Prosecuted for Advocacy

The United States Constitution makes it possible for citizens to express our true beliefs, a freedom we constantly take for granted. We go to the store wearing the shirt of our favorite political candidate; we passively share a Facebook post that expresses our strong view of a certain corporation or industry; we work at organizations that fight against an injustice that affects the nation. Some of us even participate in protests, gathering in large crowds and demonstrating our beliefs, which is truly the best way to embrace our freedom. We are able to do all of these things because of our first amendment right to the freedom of speech, religion, press and assembly. However, this is not the case throughout Africa. While some African peoples might live in democratic nations, their right to free speech and protest is violated when citizens stand up against the large corporations that try to steal land from Africans across the continent in a phenomenon known as land grabbing.

Activists across the country are standing up against the local government and these large farming corporations, gathering the support of concerned citizens and advocating for their rights. They organize peaceful protests where supporters simply wear t-shirts or carry signs, yet these activists and organizers are being arrested by their government and charged by these corporations for expressing dissent. This happens more often than you might think, and these activists become targets for the government and law enforcement. They are often arrested without due process, held without bail and charged with outlandish fines; sometimes they even serve time in prison.

Below are a few stories about activists who have faced this unfair backlash while practicing their freedom of speech in attempt to protect their fellow citizens.

Mr. Nasako Besingi: Cameroon

Mr. Nasako Besingi is the director of the Struggle to Economize Future Environment (SEFE). He was arrested when he was protesting against Herakles Farms, a New York-based agriculture company, and was brought to court in 2011. More recently, in 2012 he held a peaceful protest at a farm where protesters were wearing group t-shirts. Mr. Nasako was arrested and currently faces up to three years in prison and up to $16,000 in fines. On the other hand, the protestors were forced to remove their shirts, leaving some women half-naked.

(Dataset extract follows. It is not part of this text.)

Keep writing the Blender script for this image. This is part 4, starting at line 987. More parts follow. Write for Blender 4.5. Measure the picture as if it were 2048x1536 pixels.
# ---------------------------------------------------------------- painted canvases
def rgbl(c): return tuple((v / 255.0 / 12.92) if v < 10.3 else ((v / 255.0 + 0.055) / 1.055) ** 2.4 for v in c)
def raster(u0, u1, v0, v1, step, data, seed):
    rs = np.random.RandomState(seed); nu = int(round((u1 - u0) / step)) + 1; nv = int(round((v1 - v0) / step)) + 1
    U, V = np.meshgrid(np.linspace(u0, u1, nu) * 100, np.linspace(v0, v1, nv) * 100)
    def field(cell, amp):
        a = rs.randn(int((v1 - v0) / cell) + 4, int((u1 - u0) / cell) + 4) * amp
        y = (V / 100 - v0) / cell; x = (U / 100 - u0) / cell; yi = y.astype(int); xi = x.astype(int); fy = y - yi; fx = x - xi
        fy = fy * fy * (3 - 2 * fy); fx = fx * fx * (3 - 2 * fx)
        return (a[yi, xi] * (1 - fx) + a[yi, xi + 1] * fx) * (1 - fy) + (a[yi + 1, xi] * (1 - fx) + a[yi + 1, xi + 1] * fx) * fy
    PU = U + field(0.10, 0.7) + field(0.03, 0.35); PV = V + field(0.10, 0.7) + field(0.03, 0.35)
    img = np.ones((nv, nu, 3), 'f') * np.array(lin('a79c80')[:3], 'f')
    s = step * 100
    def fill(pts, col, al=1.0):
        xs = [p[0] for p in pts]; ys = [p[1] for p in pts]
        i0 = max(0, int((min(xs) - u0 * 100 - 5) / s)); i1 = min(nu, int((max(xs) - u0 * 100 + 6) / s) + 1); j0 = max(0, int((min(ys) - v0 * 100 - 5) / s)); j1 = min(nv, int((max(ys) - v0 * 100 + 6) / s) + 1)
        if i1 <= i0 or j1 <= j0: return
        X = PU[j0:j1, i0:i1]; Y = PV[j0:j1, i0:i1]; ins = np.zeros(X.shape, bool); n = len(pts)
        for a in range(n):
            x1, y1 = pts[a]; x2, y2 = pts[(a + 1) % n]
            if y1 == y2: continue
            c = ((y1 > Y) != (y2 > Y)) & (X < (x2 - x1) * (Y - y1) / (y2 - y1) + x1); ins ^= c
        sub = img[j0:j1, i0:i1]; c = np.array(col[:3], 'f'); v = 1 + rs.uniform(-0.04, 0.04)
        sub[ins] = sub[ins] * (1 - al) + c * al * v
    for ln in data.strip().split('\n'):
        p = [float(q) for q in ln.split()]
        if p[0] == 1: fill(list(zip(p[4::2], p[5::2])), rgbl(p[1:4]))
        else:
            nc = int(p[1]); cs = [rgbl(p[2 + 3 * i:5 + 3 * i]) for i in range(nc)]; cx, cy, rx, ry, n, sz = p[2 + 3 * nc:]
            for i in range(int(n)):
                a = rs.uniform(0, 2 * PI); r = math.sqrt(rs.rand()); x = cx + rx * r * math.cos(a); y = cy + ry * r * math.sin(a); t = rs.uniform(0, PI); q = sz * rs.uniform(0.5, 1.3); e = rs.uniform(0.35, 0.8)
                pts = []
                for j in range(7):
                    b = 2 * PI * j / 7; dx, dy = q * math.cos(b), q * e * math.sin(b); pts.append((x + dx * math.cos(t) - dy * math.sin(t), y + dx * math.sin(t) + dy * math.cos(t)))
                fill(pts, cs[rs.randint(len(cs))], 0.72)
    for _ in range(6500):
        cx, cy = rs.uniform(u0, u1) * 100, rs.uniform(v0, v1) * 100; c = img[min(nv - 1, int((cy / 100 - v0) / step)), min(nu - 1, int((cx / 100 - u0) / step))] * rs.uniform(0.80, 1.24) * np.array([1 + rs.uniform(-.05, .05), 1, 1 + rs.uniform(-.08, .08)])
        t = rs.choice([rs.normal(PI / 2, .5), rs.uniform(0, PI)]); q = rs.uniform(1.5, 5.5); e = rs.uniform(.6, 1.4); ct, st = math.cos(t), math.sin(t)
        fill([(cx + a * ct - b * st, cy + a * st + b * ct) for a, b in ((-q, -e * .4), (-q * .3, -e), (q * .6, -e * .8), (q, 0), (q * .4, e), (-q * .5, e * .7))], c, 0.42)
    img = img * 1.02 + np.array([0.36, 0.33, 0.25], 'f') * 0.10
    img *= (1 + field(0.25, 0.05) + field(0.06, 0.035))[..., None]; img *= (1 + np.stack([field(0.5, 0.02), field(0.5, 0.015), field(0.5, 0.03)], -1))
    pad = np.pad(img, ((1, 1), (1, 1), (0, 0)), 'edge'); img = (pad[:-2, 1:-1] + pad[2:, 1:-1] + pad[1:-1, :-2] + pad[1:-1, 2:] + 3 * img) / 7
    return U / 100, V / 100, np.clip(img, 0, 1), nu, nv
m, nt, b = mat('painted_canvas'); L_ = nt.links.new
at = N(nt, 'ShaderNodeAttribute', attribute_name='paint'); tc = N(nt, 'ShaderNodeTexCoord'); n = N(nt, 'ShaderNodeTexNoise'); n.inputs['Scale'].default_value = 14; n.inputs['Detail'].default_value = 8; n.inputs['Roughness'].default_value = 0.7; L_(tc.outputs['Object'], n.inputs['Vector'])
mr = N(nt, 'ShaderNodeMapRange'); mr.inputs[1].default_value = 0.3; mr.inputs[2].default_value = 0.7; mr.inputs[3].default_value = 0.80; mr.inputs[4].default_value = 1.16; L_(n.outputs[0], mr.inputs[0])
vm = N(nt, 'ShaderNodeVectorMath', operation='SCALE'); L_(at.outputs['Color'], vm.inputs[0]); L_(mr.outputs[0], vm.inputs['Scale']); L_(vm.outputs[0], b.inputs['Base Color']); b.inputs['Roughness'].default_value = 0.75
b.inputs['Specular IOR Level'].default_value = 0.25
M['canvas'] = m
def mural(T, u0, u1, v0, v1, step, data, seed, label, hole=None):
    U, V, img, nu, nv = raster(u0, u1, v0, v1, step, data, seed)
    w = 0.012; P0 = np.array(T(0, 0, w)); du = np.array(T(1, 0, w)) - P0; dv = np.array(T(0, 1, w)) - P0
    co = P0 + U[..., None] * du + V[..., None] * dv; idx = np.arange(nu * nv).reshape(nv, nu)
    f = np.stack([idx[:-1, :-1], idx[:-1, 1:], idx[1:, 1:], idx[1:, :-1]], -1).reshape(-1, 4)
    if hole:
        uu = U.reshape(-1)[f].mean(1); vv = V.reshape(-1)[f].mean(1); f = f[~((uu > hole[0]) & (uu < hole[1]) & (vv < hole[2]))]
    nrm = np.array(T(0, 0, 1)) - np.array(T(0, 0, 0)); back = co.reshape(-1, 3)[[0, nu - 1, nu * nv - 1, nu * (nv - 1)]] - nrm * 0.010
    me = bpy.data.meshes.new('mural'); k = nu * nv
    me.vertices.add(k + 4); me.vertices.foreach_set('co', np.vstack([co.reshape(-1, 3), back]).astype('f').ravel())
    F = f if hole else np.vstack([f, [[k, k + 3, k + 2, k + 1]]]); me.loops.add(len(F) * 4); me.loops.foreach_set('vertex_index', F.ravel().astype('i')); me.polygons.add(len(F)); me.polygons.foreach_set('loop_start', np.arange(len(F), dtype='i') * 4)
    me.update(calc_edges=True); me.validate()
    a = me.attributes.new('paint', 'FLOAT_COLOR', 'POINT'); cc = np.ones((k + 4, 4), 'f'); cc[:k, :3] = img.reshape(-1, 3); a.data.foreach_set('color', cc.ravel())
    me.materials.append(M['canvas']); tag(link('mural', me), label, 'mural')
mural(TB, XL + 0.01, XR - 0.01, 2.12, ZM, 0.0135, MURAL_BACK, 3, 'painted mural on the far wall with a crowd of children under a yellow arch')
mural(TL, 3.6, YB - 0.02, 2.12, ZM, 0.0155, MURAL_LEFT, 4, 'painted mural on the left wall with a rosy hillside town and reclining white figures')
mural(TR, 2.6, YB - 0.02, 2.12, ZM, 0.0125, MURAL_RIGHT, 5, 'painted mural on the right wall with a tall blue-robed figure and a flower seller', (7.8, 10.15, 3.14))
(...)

Silas Kpanan’Ayoung Siakor: Liberia

Silas Kpanan’Ayoung Siakor is the director of the Sustainable Development Institute in Liberia. He risked his life to obtain evidence of falsified logging practices and arms smuggling associated with a timber industry. With threats on his life, he was forced to flee the country in 2003.

Djeralar Minkeol: Chad

Djeralar Minkeol is the Director of Association Ngaoubourandi (ASNGA), an organization that focuses on opposing land-grabbing and oil production issues. He was arrested in July 2015 without a warrant following a radio interview where he condemned the corrupt actions of some judicial officers. He was charged with “insulting the judiciary,” but the Amnesty International deputy regional director of West Africa said that he must be released immediately. Twenty-three days after his arrest he was sentenced to two years in prison and a fine of approximately $167.

Obang Metho: Ethiopia

Obang Metho is the leader of the Solidarity Movement for a New Ethiopia. As a result of his advocacy he has been completely exiled from Ethiopia by the government. He advocates for those who are arrested and tortured by the government for resisting the land grab agreements, educates the locals of Ethiopia of their rights and encourages them not to cave to the government and big business

The stories above only scratch the surface of all of the people who have faced unfair punishment for simply expressing their freedom of speech in Africa. The stories of these advocates need to be shared so that their efforts towards fighting injustice can be recognized. People can take a stand to support them by supporting organizations such as the Africa Faith and Justice Network who assist these advocates in their efforts through the legal system and fighting for justice.